Ante tal proximidad, las personas cercanas al animal no dieron muestra de disgusto por su presencia, lo que le permitió acomodarse, enroscarse y dormir. Los meseros pasaban con sus charolas pero aún no veían al perro, y yo, por supuesto, no lo delaté. El perro labrador transmitía ternura, soledad, sobrevivencia y dolor. Se notaba que también padecía el frío que ha abrigado a toda Oaxaca y quizás a toda la República Mexicana. Pero como es de imaginarse, el perro es un ser ambulante, sin hogar. Entonces al sentir la calidez del espacio, del aroma de los alimentos, las bebidas y las personas, decidió refugiarse ahí.



Su mensaje corporal, su rostro, era la imagen repetida de tantas personas y animales que he visto en abandono. Con una urgencia de cariño; de una caricia, de un acto piadoso, que los recuerde valiosos, al menos un instante en este mundo gigante, voraz.

Pero uno se pregunta, qué ha sido de sus pasos para llegar a un nivel de vida así, qué tuvo que ocurrir, cuáles son sus circunstancias, su historia.

Personas indigentes, borrachos perdidos, drogadictos confundidos, perros nacidos en la calle o abandonados, con marcas de violencia, entre otros seres. Son la alegoría del despojo, del descontrol, de la no piedad, del hartazgo y del infortunio.

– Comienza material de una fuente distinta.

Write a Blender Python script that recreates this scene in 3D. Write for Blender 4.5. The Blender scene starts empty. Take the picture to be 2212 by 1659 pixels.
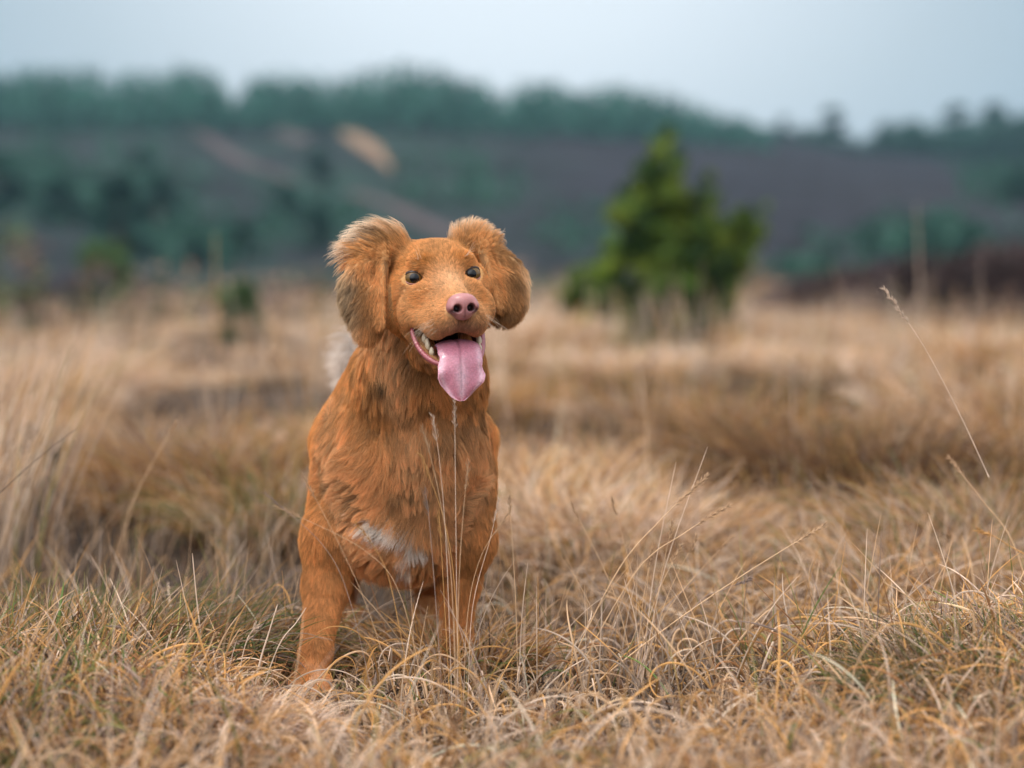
import bpy, math, random
import numpy as np
import openvdb
from mathutils import Vector, Matrix, kdtree

C = bpy.context.scene.collection
R = math.radians
rng = np.random.default_rng(7)
random.seed(7)

# ------------------------------------------------------------------ camera
CAM_H = 0.508
PITCH = math.atan((829.5 - 600) * 0.00055 / 2.87)
cd = bpy.data.cameras.new('camera'); cam = bpy.data.objects.new('camera', cd); C.objects.link(cam)
cd.sensor_width = 36; cd.lens = 85 * (36 / 36.0); cd.clip_end = 3000; cd.clip_start = 0.05
cam.location = (0, 0, CAM_H); cam.rotation_euler = (R(90) - PITCH, 0, 0)
cd.dof.use_dof = True; cd.dof.focus_distance = 2.80; cd.dof.aperture_fstop = 2.9; cd.dof.aperture_blades = 0
bpy.context.scene.camera = cam

# ------------------------------------------------------------------ world: overcast sky, soft high sun
SUN_EL, SUN_AZ = 64, -28          # azimuth from +Y towards +X
world = bpy.data.worlds.new('World'); bpy.context.scene.world = world; world.use_nodes = True
wn, wl = world.node_tree.nodes, world.node_tree.links
bg = wn['Background']
sky = wn.new('ShaderNodeTexSky'); sky.sky_type = 'NISHITA'; sky.sun_disc = False
sky.sun_elevation = R(SUN_EL); sky.sun_rotation = R(SUN_AZ); sky.air_density = 1.0; sky.dust_density = 2.0
tc = wn.new('ShaderNodeTexCoord')
sep = wn.new('ShaderNodeSeparateXYZ'); wl.new(tc.outputs['Generated'], sep.inputs[0])
dot = wn.new('ShaderNodeVectorMath'); dot.operation = 'DOT_PRODUCT'
gd = Vector((-0.002, math.cos(R(11)), math.sin(R(11)))).normalized()
wl.new(tc.outputs['Generated'], dot.inputs[0]); dot.inputs[1].default_value = gd
ac = wn.new('ShaderNodeMath'); ac.operation = 'ARCCOSINE'; wl.new(dot.outputs['Value'], ac.inputs[0])
cr = wn.new('ShaderNodeValToRGB'); wl.new(ac.outputs[0], cr.inputs[0])       # thin bright place in the cloud cover
e = cr.color_ramp.elements
e[0].position = 0.0; e[0].color = (0.60, 0.64, 0.67, 1)
e[1].position = 0.26; e[1].color = (0.22, 0.29, 0.34, 1)
m = e.new(0.10); m.color = (0.49, 0.54, 0.58, 1)
m = e.new(0.19); m.color = (0.31, 0.37, 0.41, 1)
m = e.new(0.36); m.color = (0.42, 0.49, 0.54, 1)
m = e.new(0.60); m.color = (0.52, 0.55, 0.58, 1)
zr = wn.new('ShaderNodeMapRange'); wl.new(sep.outputs['Z'], zr.inputs[0])
zr.inputs[1].default_value = 0.22; zr.inputs[2].default_value = 1.0; zr.inputs[3].default_value = 0; zr.inputs[4].default_value = 1
mz = wn.new('ShaderNodeMixRGB'); wl.new(zr.outputs[0], mz.inputs[0]); wl.new(cr.outputs[0], mz.inputs[1])
mz.inputs[2].default_value = (.92, .93, .97, 1)
ns = wn.new('ShaderNodeTexNoise'); wl.new(tc.outputs['Generated'], ns.inputs['Vector']); ns.inputs['Scale'].default_value = 2.2
ns.inputs['Detail'].default_value = 3
nm = wn.new('ShaderNodeMapRange'); wl.new(ns.outputs[0], nm.inputs[0]); nm.inputs[3].default_value = .88; nm.inputs[4].default_value = 1.12
cm = wn.new('ShaderNodeMixRGB'); cm.blend_type = 'MULTIPLY'; cm.inputs[0].default_value = 1
wl.new(mz.outputs[0], cm.inputs[1]); wl.new(nm.outputs[0], cm.inputs[2])
sc_ = wn.new('ShaderNodeMixRGB'); sc_.blend_type = 'MULTIPLY'; sc_.inputs[0].default_value = 1
wl.new(sky.outputs[0], sc_.inputs[1]); sc_.inputs[2].default_value = (.012, .012, .012, 1)
ad = wn.new('ShaderNodeMixRGB'); ad.blend_type = 'ADD'; ad.inputs[0].default_value = 1
wl.new(cm.outputs[0], ad.inputs[1]); wl.new(sc_.outputs[0], ad.inputs[2])
# bright sky lobe added high behind the viewer for front light and catchlights
d2 = wn.new('ShaderNodeVectorMath'); d2.operation = 'DOT_PRODUCT'; wl.new(tc.outputs['Generated'], d2.inputs[0]); d2.inputs[1].default_value = Vector((-.28, -.72, .62)).normalized()
m2 = wn.new('ShaderNodeMapRange'); m2.interpolation_type = 'SMOOTHSTEP'; wl.new(d2.outputs['Value'], m2.inputs[0]); m2.inputs[1].default_value = .72; m2.inputs[2].default_value = 1.0; m2.inputs[3].default_value = 0; m2.inputs[4].default_value = 1.3
a2 = wn.new('ShaderNodeMixRGB'); a2.blend_type = 'ADD'; a2.inputs[0].default_value = 1; wl.new(ad.outputs[0], a2.inputs[1]); wl.new(m2.outputs[0], a2.inputs[2])
wl.new(a2.outputs[0], bg.inputs[0]); bg.inputs[1].default_value = 1.0

ld = bpy.data.lights.new('sun', 'SUN'); ld.energy = 1.5; ld.angle = R(16); ld.color = (1, .95, .87)
sun = bpy.data.objects.new('sun', ld); C.objects.link(sun)
sd = Vector((math.sin(R(SUN_AZ)) * math.cos(R(SUN_EL)), -abs(math.cos(R(SUN_AZ))) * 0.45 * math.cos(R(SUN_EL)), math.sin(R(SUN_EL))))
sun.rotation_euler = sd.to_track_quat('Z', 'Y').to_euler()

sc = bpy.context.scene
sc.view_settings.view_transform = 'Standard'; sc.view_settings.look = 'None'
sc.view_settings.exposure = 0.62; sc.view_settings.gamma = 1
sc.render.engine = 'CYCLES'
sc.cycles.max_bounces = 5; sc.cycles.diffuse_bounces = 3; sc.cycles.transmission_bounces = 3
sc.cycles.transparent_max_bounces = 4; sc.cycles.volume_bounces = 0
sc.cycles.use_denoising = True
sc.cycles_curves.shape = 'RIBBONS'; sc.cycles_curves.subdivisions = 2

# ------------------------------------------------------------------ helpers
K = 0.00055
CP, SP = math.cos(PITCH), math.sin(PITCH)
F_PX = 2.87 / K

def W(px, py, Y):
    """world point seen at (px, py) of a 2212 x 1659 view at distance Y along +Y"""
    u = (px - 1106) / F_PX; v = (829.5 - py) / F_PX
    dy = CP + v * SP; dz = -SP + v * CP
    t = Y / dy
    return np.array([u * t, Y, CAM_H + dz * t])

def tag(o, label=None, cat=None, group=None, kind=None):
    if label: o['label'] = label
    if cat: o['category'] = cat
    if group: o['group'] = group
    if kind: o['kind'] = kind
    return o

def empty(name, loc):
    o = bpy.data.objects.new(name, None); C.objects.link(o); o.location = loc; o.empty_display_size = .1
    return o

def link(o, parent=None):
    C.objects.link(o)
    if parent is not None:
        o.parent = parent
        o.matrix_parent_inverse = Matrix.Translation(-Vector(parent.location))
    return o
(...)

El corazón se quiebra cuando se les observa. Ha de ser una aventura no siempre digna tener que encarnar al nómada sin hogar, sin techo, sin ese refugio que proteja la plétora de los días. Trato de aproximarme cuando me acuerdo de lo que más me ha calado y herido, pero ningún sufrimiento se ha de acercar porque vivo con lujos y compañía. Tantos, que aquí me tienen escribiendo.

Soy de la filosofía que, ante un escenario desbastador, triste y admirable a la vez, de una persona que se dibuja con estas características. Un gesto amable, mundialmente humano, común, ayuda. Sirve y resuena hasta en el ser más agudo o perdido. Pensemos en comunidad más seguido, estimulemos nuestra inteligencia, empatía y veamos más allá de nuestras burbujas idiotas.

Agradezcamos que podemos ser el que ayuda, el que puede meditar, porque en realidad, no tenemos garantía de gozar siempre esa posición.